A few months ago the government made a very great deal indeed about a fall in the unemployment figures, even though
a) they made them up, and
b) youth unemployment was still soaring, and
b) the real reason for the “drop” was that 7,198 people left an unemployment benefit in February to go on the student allowance.
The massaging of the figures was as transparent as the American trick of subtracting temporarily-hired census-workers from their unemployment numbers. Nonetheless, the “dramatic drop” her department had engineered allowed Social Development Minister Paula Bennett to enthuse about a “recovery,” Alan Bollard to start raising interest rates, and Treasury to start pretending the NZ economy was going to grow at around three percent over the next year.

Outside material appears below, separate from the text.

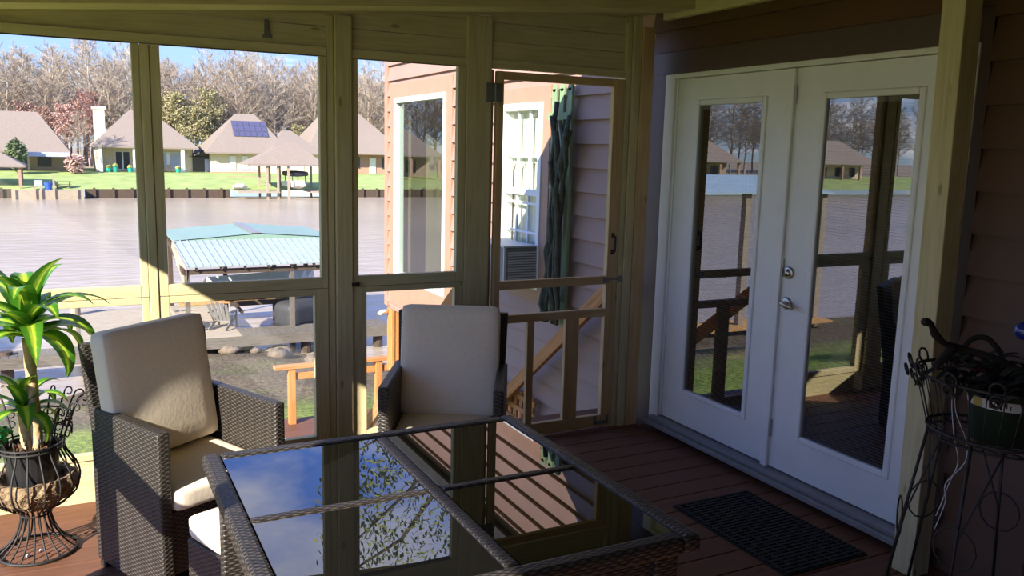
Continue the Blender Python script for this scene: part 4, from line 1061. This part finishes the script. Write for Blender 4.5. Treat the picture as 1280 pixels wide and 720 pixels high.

So what are they all saying now that the latest unemployment figures show unemployment is still rising (up 329 to 60,106)? That total benefit numbers are rising even faster (up 1887 to 329,349, about one in every eight New Zealanders of working age)? Are they conceding their earlier errors? Are they admitting that talk of a “recovery” is premature, if not pure fantasy? Are any of them admitting they were wrong?
No, of course not. The spin this quarter is that we should all be happy that nearly 2000 more people are now on a benefit because this increase remains “below forecast.”
What a lot of cant.
Still, no-one’s using that word “recovery.” And it’s been a long time since I’ve head anyone say “green shoots.”
Unless they’re laughing when they say it.